Keir Starmer has near-total control over his party. Jeremy Corbyn is out in the cold; his allies have been marginalised. Ideologically fervent activists can safely be ignored. But it will not be enough to offer the negative reassurance that Labour is no longer beholden to the hard Left. Starmer needs his own tune for his supporters to sing. Generalities about fairness will not be enough. Clarity, courage and a fierce commitment to practical policies on issues such as Europe and immigration – and also such huge challenges as climate change and the future of public services – are vital.
So is competence. Other recent surveys have found that the greatest weakness in Labour’s overall reputation, especially among older non-graduates such as Joe, is the perception that it is incompetent. Banishing that weakness is a massive task, beyond the scope of this report. The point here is that failure to do so makes Labour unelectable, whatever it says in order to hold onto Jenny and win back Joe.
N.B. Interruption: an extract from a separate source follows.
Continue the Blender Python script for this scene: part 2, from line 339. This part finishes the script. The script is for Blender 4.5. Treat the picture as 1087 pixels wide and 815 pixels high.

But if it can persuade enough voters that it would run Britain well, then it can frame its approach to even the toughest issues, such as Europe and immigration, in ways that bridge the divide between Jenny and Joe.
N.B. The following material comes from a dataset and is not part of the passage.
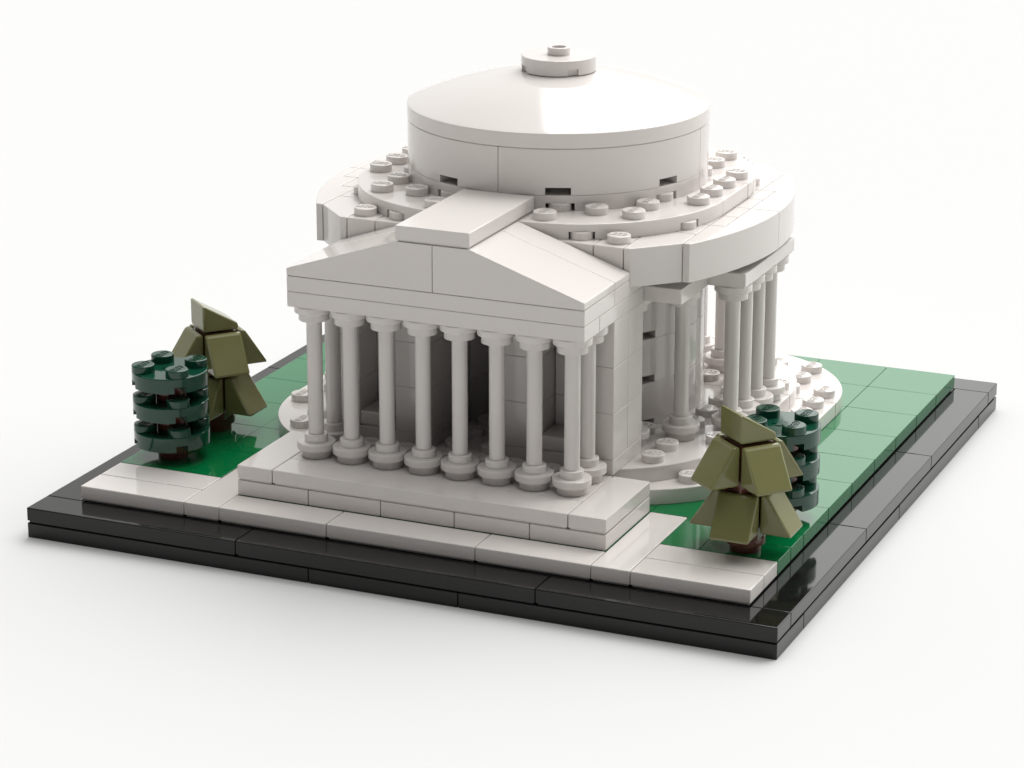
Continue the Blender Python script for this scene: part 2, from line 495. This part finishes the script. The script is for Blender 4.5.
def pine_tree():
    t = empty('conifer_tree')
    bm = bmesh.new()
    lathe(bm, [(0.385, 0), (0.385, 0.2), (0.485, 0.2), (0.49, 0.385), (0.475, 0.4)], n=40)
    box(bm, -.46, .46, -.46, .46, 0.4, 1.6, b0=.01, b1=.01)
    # turned upper core
    r = 0.46 * math.sqrt(2)
    prism(bm, [(r * math.cos((4.5 + 90 * k) * D2R), r * math.sin((4.5 + 90 * k) * D2R)) for k in range(4)], 1.6, 2.79, b0=.01, b1=.01)
    lathe(bm, [(0.3, 2.78), (0.3, 2.83)], n=24)
    finish('trunk', bm, M_BROWN, t)
    for tier, (ztop, rot0) in enumerate(((1.6, 0), (2.8, 49.5))):
        for k in range(4):
            a = (rot0 + 90 * k) * D2R
            # outline x (thin end at top) runs down from ztop; height points outwards
            d = Vector((math.cos(a), math.sin(a), 0)); tt = Vector((-math.sin(a), math.cos(a), 0))
            # local x: 0 -> bottom (thick end), 1 -> top (thin lip)
            m = Matrix.Identity(4)
            m.col[0] = Vector((0, 0, 1, 0)); m.col[1] = Vector((d.x, d.y, 0, 0)); m.col[2] = Vector((tt.x, tt.y, 0, 0))
            o = d * 0.5; m.col[3] = Vector((o.x, o.y, ztop - 1.0, 1))
            finish('branch_slope', slope_mesh(m), M_OLIVE, t)
    a = 229.5 * D2R       # crown: tall edge on the front-left, falling to the back-right
    d = Vector((math.cos(a), math.sin(a), 0)); tt = Vector((-math.sin(a), math.cos(a), 0))
    m = Matrix.Identity(4)
    m.col[0] = Vector((-d.x, -d.y, 0, 0)); m.col[1] = Vector((0, 0, 1, 0)); m.col[2] = Vector((tt.x, tt.y, 0, 0))
    o = d * 0.5; m.col[3] = Vector((o.x, o.y, 2.83, 1))
    finish('crown_slope', slope_mesh(m, 0.73), M_OLIVE, t)
    return t

def copy_tree(root):
    r = root.copy(); C.objects.link(r)
    for ch in list(root.children):
        c = ch.copy(); C.objects.link(c); c.parent = r
    return r

t1 = cut_tree(); t1.location = Vector((2, 4, 1.2)) * S
t1['label'] = 'dark green tree of stacked round plates on the left lawn, just behind the white path'
t1['category'] = 'toy tree'; t1['group'] = 'dark green round toy trees'
t2 = copy_tree(t1); t2.location = Vector((18, 6, 1.2)) * S
t2['label'] = 'dark green stacked round tree on the right lawn, half hidden behind an olive tree'
t3 = pine_tree(); t3.location = Vector((18, 3.52, 1.2)) * S
t3['label'] = 'olive green slanted toy tree in full view at the front right corner beside the path'
t3['category'] = 'toy tree'; t3['group'] = 'olive green angular toy trees'
t4 = copy_tree(t3); t4.location = Vector((1.95, 6.53, 1.2)) * S; t4.rotation_euler.z = -0.5 * D2R
t4['label'] = 'olive green slanted toy tree on the left lawn, standing behind the dark green round tree'

# ------------------------------------------------------------------ light: white studio, big softbox behind on the right
w = bpy.data.worlds.new("World"); bpy.context.scene.world = w; w.use_nodes = True
nt = w.node_tree; bg = nt.nodes['Background']
tc = nt.nodes.new('ShaderNodeTexCoord')
sep = nt.nodes.new('ShaderNodeSeparateXYZ'); nt.links.new(tc.outputs['Generated'], sep.inputs[0])
def math_n(op, a, b=None, c=None, clamp=False):
    n = nt.nodes.new('ShaderNodeMath'); n.operation = op; n.use_clamp = clamp
    for i, v in enumerate((a, b, c)):
        if v is None: continue
        if hasattr(v, 'is_linked'): nt.links.new(v, n.inputs[i])
        else: n.inputs[i].default_value = v
    return n.outputs[0]
def step(v, lo, hi):
    n = nt.nodes.new('ShaderNodeMapRange'); n.interpolation_type = 'SMOOTHSTEP'
    nt.links.new(v, n.inputs['Value']); n.inputs['From Min'].default_value = lo; n.inputs['From Max'].default_value = hi
    return n.outputs['Result']
az = math_n('MULTIPLY', math_n('ARCTAN2', sep.outputs['Y'], sep.outputs['X']), 180 / PI)
el = math_n('MULTIPLY', math_n('ARCSINE', sep.outputs['Z']), 180 / PI)
azs = math_n('MULTIPLY_ADD', el, -0.11, az)
boxm = math_n('MULTIPLY', math_n('MULTIPLY', step(az, 25, 40), step(azs, 112.5, 110)),
              math_n('MULTIPLY', step(el, 8, 20), step(el, 76, 70)))
amb = math_n('MULTIPLY_ADD', step(sep.outputs['Y'], -0.4, 0.7), 0.86, 0.09)      # dim room in front, paler wall behind
boxl = math_n('MULTIPLY_ADD', step(el, 19, 50), 3.1, 1.3)                          # softbox, brighter towards its top
lv = math_n('ADD', amb, math_n('MULTIPLY', boxm, boxl))
lv = math_n('MULTIPLY_ADD', step(el, 40, 78), 1.75, lv)                             # overhead panel
cmb = nt.nodes.new('ShaderNodeCombineColor')
nt.links.new(lv, cmb.inputs[0]); nt.links.new(lv, cmb.inputs[1]); nt.links.new(math_n('MULTIPLY', lv, 0.985), cmb.inputs[2])
nt.links.new(cmb.outputs[0], bg.inputs['Color']); bg.inputs['Strength'].default_value = 0.855
w.cycles.sampling_method = 'MANUAL'; w.cycles.sample_map_resolution = 2048

# ------------------------------------------------------------------ camera (solved from the photograph)
cam = bpy.data.cameras.new('camera'); co = bpy.data.objects.new('camera', cam); C.objects.link(co)
cam.sensor_width = 36; cam.lens = 2906.647 / 1024 * 36
cam.clip_start = 0.01; cam.clip_end = 100
yaw, pit, roll = -0.40719770, 0.30927392, 0.00056
fw = Vector((math.sin(yaw) * math.cos(pit), math.cos(yaw) * math.cos(pit), -math.sin(pit)))
r = Vector((math.cos(yaw), -math.sin(yaw), 0)); u = r.cross(fw)
r2 = math.cos(roll) * r + math.sin(roll) * u; u2 = -math.sin(roll) * r + math.cos(roll) * u
mat = Matrix((r2, u2, -fw)).transposed().to_4x4()
mat.translation = Vector((38.7179962, -58.6734220, 26.2095146)) * S
co.matrix_world = mat
sc = bpy.context.scene; sc.camera = co
sc.view_settings.view_transform = 'Standard'; sc.view_settings.look = 'None'
sc.view_settings.exposure = 0; sc.view_settings.gamma = 1
sc.cycles.max_bounces = 10; sc.cycles.diffuse_bounces = 2; sc.cycles.glossy_bounces = 4
sc.cycles.use_denoising = True
sc.cycles.sample_clamp_indirect = 4; sc.cycles.blur_glossy = 0.6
Labour has succeeded in the past by marrying its progressive principles to practical policies that voters felt would give them greater security and which they trusted the party to implement. Think of the Attlee government and the creation of the NHS; or the social reforms of Harold Wilson’s administrations, or New Labour’s record, from the minimum wage and Sure Start, to health spending and tax credits.
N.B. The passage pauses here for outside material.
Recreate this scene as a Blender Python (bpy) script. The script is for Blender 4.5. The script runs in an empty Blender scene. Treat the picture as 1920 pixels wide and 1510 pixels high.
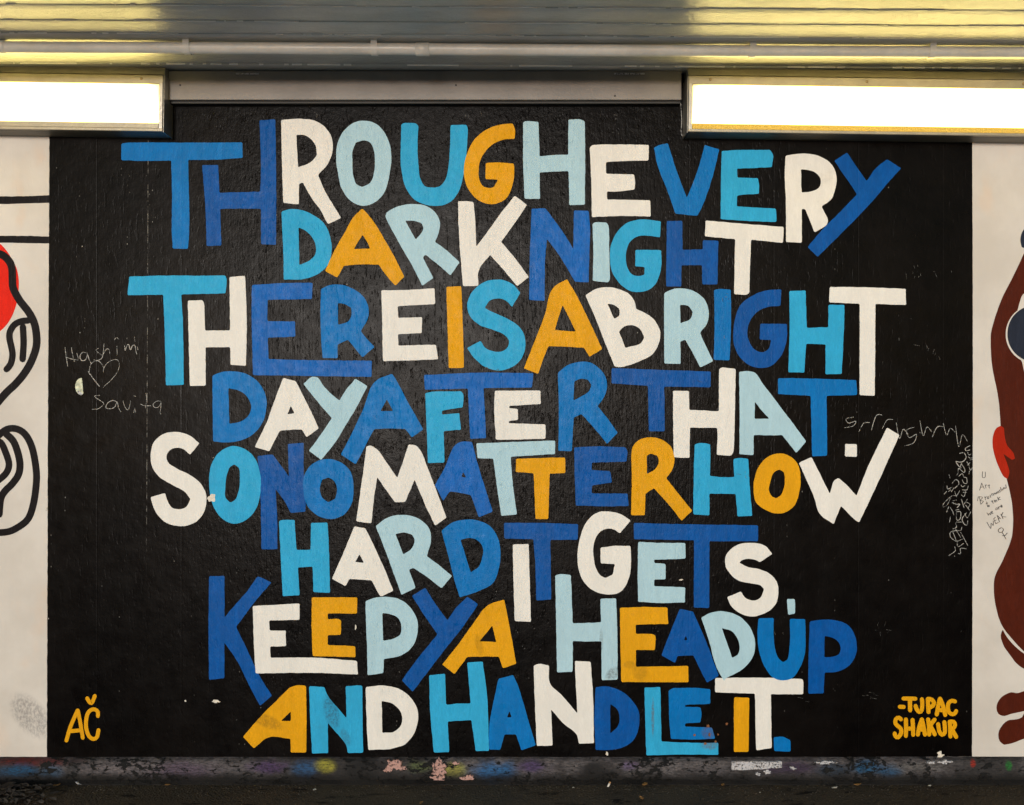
import bpy, bmesh, math, random
from mathutils import Vector, Matrix, noise
from mathutils.geometry import tessellate_polygon
random.seed(7)
SC = bpy.context.scene
COL = SC.collection
D = 3.5            # camera to wall, metres
S = 0.002          # metres per photo pixel on the wall
ZC = 1.418         # eye height

# ---------------------------------------------------------------- camera, sky, sun, exposure
cam_d = bpy.data.cameras.new('camera')
cam = bpy.data.objects.new('camera', cam_d); COL.objects.link(cam)
cam_d.sensor_width = 36.0; cam_d.lens = 36.0 * D / (1920 * S)
cam_d.clip_start = 0.05; cam_d.clip_end = 600
cam.location = (0, -D, ZC); cam.rotation_euler = (math.radians(90), 0, 0)
SC.camera = cam

SUN_EL, SUN_AZ = math.radians(3.5), math.radians(-6)     # azimuth measured from straight behind the viewer
world = bpy.data.worlds.new('World'); SC.world = world; world.use_nodes = True
wn = world.node_tree.nodes; wl = world.node_tree.links
sky = wn.new('ShaderNodeTexSky'); sky.sky_type = 'NISHITA'; sky.sun_disc = False
sky.sun_elevation = SUN_EL; sky.sun_rotation = math.radians(180) + SUN_AZ * -1
sky.air_density = 1.0; sky.dust_density = 0.4; sky.ozone_density = 1.5
bg = wn.get('Background'); bg.inputs['Strength'].default_value = 0.15
wl.new(sky.outputs[0], bg.inputs['Color'])

sun_d = bpy.data.lights.new('sun', 'SUN'); sun_d.energy = 1.5; sun_d.angle = math.radians(10)
sun_d.color = (1.0, 0.965, 0.935)
sun = bpy.data.objects.new('sun', sun_d); COL.objects.link(sun)
# direction towards the sun: behind the viewer, low, a little to the left
to_sun = Vector((math.sin(SUN_AZ) * math.cos(SUN_EL), -math.cos(SUN_AZ) * math.cos(SUN_EL), math.sin(SUN_EL)))
sun.rotation_euler = to_sun.to_track_quat('Z', 'Y').to_euler()
sun.location = to_sun * 30

SC.view_settings.view_transform = 'Standard'
try: SC.view_settings.look = 'None'
except Exception: pass
SC.view_settings.gamma = 1; SC.view_settings.exposure = 0.62
SC.view_settings.use_curve_mapping = False

# ---------------------------------------------------------------- helpers
def X(px, d=0.0): return (px - 960) * S * (D - d) / D
def Z(py, d=0.0): return ZC + (755 - py) * S * (D - d) / D

def link(o, parent=None):
    COL.objects.link(o)
    if parent: o.parent = parent
    return o
def tag(o, label=None, cat=None, group=None, kind=None):
    if label: o['label'] = label
    if cat: o['category'] = cat
    if group: o['group'] = group
    if kind: o['kind'] = kind
    return o
def empty(name, loc=(0, 0, 0), rz=0.0):
    o = bpy.data.objects.new(name, None); o.location = loc; o.rotation_euler = (0, 0, rz)
    o.empty_display_size = 0.1
    return link(o)
def mesh_obj(name, verts, faces, m, parent=None, smooth=False, loc=None):
    me = bpy.data.meshes.new(name); me.from_pydata(verts, [], faces); me.update()
    if m: me.materials.append(m)
    if smooth:
        for p in me.polygons: p.use_smooth = True
    o = bpy.data.objects.new(name, me)
    if loc: o.location = loc
    return link(o, parent)
def bm_obj(name, bm, m, parent=None, smooth=False, loc=None):
    me = bpy.data.meshes.new(name); bm.to_mesh(me); bm.free()
    if m: me.materials.append(m)
    if smooth:
        for p in me.polygons: p.use_smooth = True
    o = bpy.data.objects.new(name, me)
    if loc: o.location = loc
    return link(o, parent)
def add_box(bm, x0, x1, y0, y1, z0, z1, bev=0.0, seg=1):
    t = bmesh.new()
    bmesh.ops.create_cube(t, size=1.0)
    for v in t.verts:
        v.co = Vector(((x0 + x1) / 2 + v.co.x * (x1 - x0), (y0 + y1) / 2 + v.co.y * (y1 - y0), (z0 + z1) / 2 + v.co.z * (z1 - z0)))
    if bev > 0:
        bmesh.ops.bevel(t, geom=list(t.edges), offset=bev, segments=seg, affect='EDGES', profile=0.5)
    me = bpy.data.meshes.new('tmp'); t.to_mesh(me); t.free(); bm.from_mesh(me); bpy.data.meshes.remove(me)
def box(name, b, m, parent=None, bev=0.0, seg=1):
    bm = bmesh.new(); add_box(bm, *b, bev=bev, seg=seg); return bm_obj(name, bm, m, parent)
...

However, never before has Labour had to attract two distinct groups of swing voters as different as. Jenny and Joe. They present the party with its toughest challenge. Its best chance is to inspect its own history with clear eyes, an open mind and confidence in its basic values. Then it has at least a chance to win the next election as a contest about fairness, prosperity and security – rather than lose it by surrendering to the culture-war fallacy that, faced with the differences between Jenny and Joe, it must take sides.